The space complexity depends on how many distinct edge positions exist. In the worst case, every edge position is unique.
Test Cases
from typing import List
from collections import defaultdict
class Solution:
def leastBricks(self, wall: List[List[int]]) -> int:
edge_count = defaultdict(int)
for row in wall:
prefix_sum = 0
for brick_width in row[:-1]:
prefix_sum += brick_width
edge_count[prefix_sum] += 1
max_edges = max(edge_count.values(), default=0)
return len(wall) - max_edges
solution = Solution()
# Example 1 from problem statement
assert solution.leastBricks(
[[1,2,2,1],[3,1,2],[1,3,2],[2,4],[3,1,2],[1,3,1,1]]
) == 2
# Example 2, no internal edges exist
assert solution.leastBricks([[1],[1],[1]]) == 3
# Perfect alignment across all rows
assert solution.leastBricks([[2,2],[2,2],[2,2]]) == 0
# No shared internal boundaries
assert solution.leastBricks([[1,1],[2],[1,1]]) == 1
# Single row with multiple bricks
assert solution.leastBricks([[1,2,3]]) == 0
# Large brick widths
assert solution.leastBricks([[1000000000,1],[1,1000000000]]) == 1
# Mixed alignment positions
assert solution.leastBricks([[1,1,1],[2,1],[1,2]]) == 1
# One row only, line can pass through an internal edge
assert solution.leastBricks([[1,1]]) == 0
# Multiple repeated edge positions
assert solution.leastBricks([[3,1],[1,3],[2,2],[3,1]]) == 1
print("All test cases passed.")
Test Case Summary
| Test | Why |
|---|---|
| Example 1 | Standard mixed alignment scenario |
| Example 2 | No internal edges exist |
| Perfect alignment | Best possible answer is zero |
| No shared boundaries | Forces more crossings |
| Single row | Validates handling of minimal row count |
| Large widths | Ensures no dependence on wall width magnitude |
| Mixed alignment | Verifies counting logic |
| One row with edge | Confirms line may avoid all bricks |
| Repeated edge positions | Tests frequency accumulation |
Edge Cases
Rows With Only One Brick
If a row contains exactly one brick, there are no internal boundaries where a line can pass without crossing the brick. A naive implementation might incorrectly include the wall boundary itself as a valid edge.
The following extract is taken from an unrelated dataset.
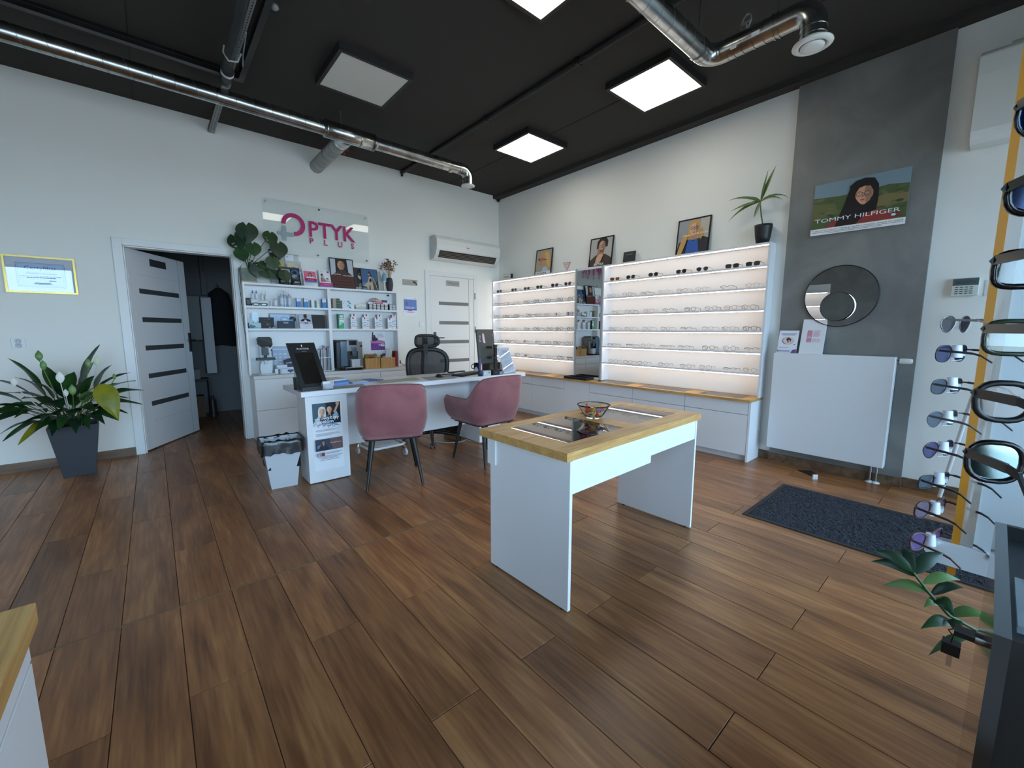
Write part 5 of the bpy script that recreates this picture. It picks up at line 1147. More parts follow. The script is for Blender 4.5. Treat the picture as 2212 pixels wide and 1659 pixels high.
in_rack('tan leaflet with a street photo, middle right in the tiered rack', 1.265, 1.385, 1.904, .115, 5.486, [('r', 0, 0, 1, 1, (206, 196, 160)), ('p', [(.3, .2), (.5, .7), (.8, .6), (.95, .2)], (92, 84, 74)), ('e', .6, .5, .15, .15, (150, 140, 120))])
in_rack('white leaflet with a woman, lower right in the tiered rack', 1.275, 1.40, 1.815, .115, 5.466, [('r', 0, 0, 1, 1, (232, 232, 232)), ('r', .55, .1, .62, .8, (60, 60, 70)), ('e', .82, .5, .1, .2, (206, 160, 134)), ('p', [(.72, .5), (.8, .85), (.95, .7), (.94, .2), (.88, .6)], (60, 40, 34))])
# SEIKO stands
DK = (18, 19, 22)
stand_print('counter_display', 'black SEIKO stand under the hanging monstera leaf, left one', 'display', 1.15, 1.255, 5.415, ZT2, .17, .05, .006, [('r', 0, 0, 1, 1, DK), ('p', [(.3, .5), (.4, .75), (.7, .8), (.45, .65)], (70, 74, 80)), ('r', .0, .0, 1, .32, (12, 12, 13)), ('t', 'SEIKO', .2, .17, .1, (226, 228, 230), 'l', .55, True), ('r', .15, .08, .85, .1, (140, 142, 146))], DK)
stand_print('counter_display', 'black SEIKO stand with a blue eye picture, right one', 'display', 1.285, 1.385, 5.42, ZT2, .205, .06, .006, [('r', 0, 0, 1, 1, (40, 44, 54)), ('e', .5, .72, .42, .2, (74, 104, 150)), ('e', .45, .7, .22, .12, (30, 34, 44)), ('e', .4, .5, .3, .12, (150, 154, 160)), ('e', .62, .42, .2, .08, (92, 92, 96)), ('r', 0, 0, 1, .27, (12, 12, 13)), ('t', 'SEIKO', .3, .14, .08, (226, 228, 230), 'l', .55, True), ('r', .15, .06, .9, .08, (140, 142, 146))], DK)
b = B(); b.box(1.15, 1.33, 5.45, 5.515, ZT2+.185, ZT2+.20); b.box(1.16, 1.32, 5.455, 5.51, ZT2+.20, ZT2+.205); 
t = thing('brochure_tray', 'dark tray of brochures behind the SEIKO stands', 'tray', (1.24, 5.49, ZT2)); obj('tray', b, M((28, 28, 30), .5), t)
b = B(); b.box(1.17, 1.19, 5.47, 5.50, ZT2+.001, ZT2+.185); b.box(1.29, 1.31, 5.47, 5.50, ZT2+.001, ZT2+.185); obj('support', b, BLACKM, t)
stand_print('leaflet', 'pink leaflet with a woman in glasses standing on the shelving', 'leaflet', 1.418, 1.572, 5.42, ZT2, .205, .055, .003,
  [('r', 0, 0, 1, 1, (232, 234, 238)), ('r', .06, .93, .3, .95, (190, 190, 200)), ('r', .06, .45, .94, .88, (226, 112, 136))] + face_items(.52, .66, .10, (216, 164, 138), (92, 58, 40), .205/.154, glasses=(120, 60, 40)) + [('p', [(.15, .45), (.3, .54), (.7, .54), (.9, .45)], (214, 222, 236)), ('r', .06, .40, .94, .45, (206, 40, 92)), ('r', .06, .30, .94, .40, (190, 30, 84)), ('t', 'OPTYK PLUS', .3, .33, .04, (240, 230, 236), 'l', .4), ('r', .06, .22, .94, .30, (90, 104, 176)), ('r', .08, .17, .9, .2, (150, 154, 166)), ('r', .08, .12, .5, .14, (170, 174, 184)), ('r', .08, .06, .7, .08, (176, 180, 190))], (210, 210, 214))
t2 = stand_print('leaflet', 'white leaflet of a seated girl with a magenta band', 'leaflet', 1.60, 1.748, 5.425, ZT2, .205, .055, .012,
  [('r', 0, 0, 1, 1, (230, 232, 236)), ('t', 'Optyk', .12, .9, .05, (190, 80, 110), 'l', .34), ('p', [(.62, .97), (.86, .97), (.78, .86), (.68, .86)], (196, 30, 90)), ('e', .24, .72, .1, .09, (40, 32, 34)), ('e', .3, .68, .07, .06, (196, 148, 124)), ('p', [(.14, .62), (.34, .62), (.5, .46), (.8, .4), (.9, .32), (.3, .36), (.1, .44)], (206, 176, 168)), ('p', [(.1, .5), (.2, .62), (.3, .5), (.6, .34), (.1, .3)], (160, 120, 110)), ('p', [(.5, .5), (.62, .56), (.78, .5), (.66, .46)], (120, 84, 70)),
   ('r', 0, 0, 1, .26, (206, 60, 130)), ('r', 0, 0, 1, .09, (146, 108, 176)), ('t', 'OPTYK PLUS', .3, .15, .04, (244, 220, 232), 'l', .5)], (206, 208, 212))
aT = .375/.315
stand_print('framed_picture', 'TOMMY HILFIGER framed picture of a woman in a brown turtleneck', 'picture', 1.735, 2.03, 5.432, ZT2, .372, .06, .008,
  [('r', 0, 0, 1, 1, (188, 192, 202)), ('p', [(.22, .3), (.25, .98), (.72, .98), (.76, .56), (.66, .4)], (38, 32, 30)), ('p', [(0, 0), (.03, .42), (.3, .56), (.74, .56), (.98, .42), (1, 0)], (84, 44, 38)), ('r', .08, .2, .9, .24, (64, 34, 30)), ('r', .06, .1, .92, .14, (60, 32, 30)), ('r', .1, .30, .86, .315, (70, 38, 32))]
  + face_items(.47, .77, .175, (204, 150, 120), (38, 32, 30), aT, glasses=(150, 110, 84), turn=-.05)[2:] + [('p', [(.3, .50), (.34, .62), (.62, .62), (.7, .5), (.5, .46)], (62, 54, 52)), ('t', 'TOMMY', .05, .43, .045, (230, 226, 222), 'l', .38), ('t', 'HILFIGER', .5, .405, .045, (230, 226, 222), 'l', .46)], (24, 24, 25), BLACK, .010)
stand_print('framed_picture', 'narrow black and white picture of a laughing woman in sunglasses', 'picture', 2.036, 2.16, 5.45, ZT2, .28, .05, .008,
  [('r', 0, 0, 1, 1, (52, 52, 56)), ('p', [(.2, .3), (.25, .8), (.5, .95), (.95, .9), (1, .4), (.6, .3)], (30, 30, 33)), ('e', .62, .62, .24, .13, (196, 178, 172)), ('r', .45, .64, .9, .72, (16, 16, 18)), ('e', .62, .5, .09, .02, (232, 226, 222)), ('p', [(.3, .0), (.5, .3), (.8, .3), (1, .0)], (110, 108, 108)), ('t', 'guit', .06, .04, .11, (226, 226, 226), 'l', .6)], (24, 24, 25), BLACK, .006)
stand_print('framed_picture', 'blue sky picture of a woman in a striped poncho', 'picture', 2.120, 2.34, 5.43, ZT2, .275, .055, .008,
  [('r', 0, 0, 1, 1, (62, 98, 138)), ('r', 0, 0, 1, .35, (92, 128, 160)), ('p', [(.7, .2), (1, .5), (1, .1)], (44, 46, 40)), ('p', [(.1, .18), (.38, .4), (.45, .62), (.62, .68), (.76, .5), (.9, .2), (.86, .0), (.34, .0), (.3, .14)], (182, 168, 146)), ('p', [(.46, .5), (.6, .58), (.62, .42), (.48, .36)], (24, 24, 26)), ('e', .48, .78, .06, .07, (190, 150, 128)), ('p', [(.4, .84), (.5, .9), (.6, .8), (.66, .6), (.58, .64), (.52, .8)], (44, 34, 32)), ('r', .41, .785, .52, .815, (20, 18, 20))]
  + [('p', [(.64+.05*i, .56-.09*i), (.67+.05*i, .58-.09*i), (.74+.05*i, .0), (.70+.05*i, .0)], (60, 54, 50)) for i in range(4)] + [('p', [(.4, .0), (.44, .22), (.5, .22), (.48, .0)], (40, 38, 38)), ('r', .0, .1, .26, .16, (34, 34, 36))], (30, 34, 40), M((34, 42, 54), .4), .006)
# acrylic holder and sanitiser
stand_print('acrylic_holder', 'clear acrylic leaflet holder at the right end of the shelving', 'holder', 2.345, 2.395, 5.45, ZT2, .26, .05, .006, [('r', 0, 0, 1, 1, (176, 174, 166))], (180, 178, 170))
t = thing('sanitiser_bottle', 'blue-labelled pump bottle on a white stand near the vase', 'bottle', (2.415, 5.42, ZT2))
b = B(); b.lathe([(0, 0), (.03, 0), (.03, .004), (.012, .008), (.012, .12), (.03, .125), (.032, .13), (0, .13)], (2.415, 5.425, ZT2+.0005), 18); obj('stand', b, M((224, 224, 220), .4), t)
b = B(); b.lathe([(0, .1305), (.026, .1305), (.028, .14), (.028, .20), (.02, .22), (.010, .228), (.010, .24), (0, .24)], (2.415, 5.425, ZT2), 18); bo = obj('bottle_body', b, M((120, 160, 186), .2), t)
b = B(); b.cyl((2.415, 5.425, ZT2+.24), (2.415, 5.425, ZT2+.262), .009, n=10); b.cyl((2.415, 5.425, ZT2+.262), (2.415, 5.425, ZT2+.29), .003, n=6); b.tube([(2.425, 5.425, ZT2+.292), (2.40, 5.42, ZT2+.292), (2.388, 5.415, ZT2+.284)], .005, 6); obj('pump', b, M((226, 228, 228), .4), t)
b = B(); b.tube([(2.39, 5.42, ZT2+.30), (2.385, 5.415, ZT2+.28), (2.40, 5.41, ZT2+.25)], .003, 5); b.tube([(2.40, 5.43, ZT2+.33), (2.43, 5.43, ZT2+.33)], .004, 5); obj('spring_hook', b, STEEL, t)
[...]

This implementation avoids the issue by iterating over:
row[:-1]
which excludes the final brick edge entirely.
No Shared Internal Edges
Some walls may have internal boundaries, but none align across rows. In this case every possible vertical line crosses almost every row.
The algorithm handles this naturally because each edge position receives only small frequency counts. The maximum frequency remains low, leading to the correct minimum crossing count.
Empty Edge Map
When every row contains a single brick, the edge map becomes empty because no internal boundaries are added.
Calling max() on an empty collection would normally raise an error. The implementation safely handles this using:
max(edge_count.values(), default=0)
which correctly treats the maximum shared edge count as zero.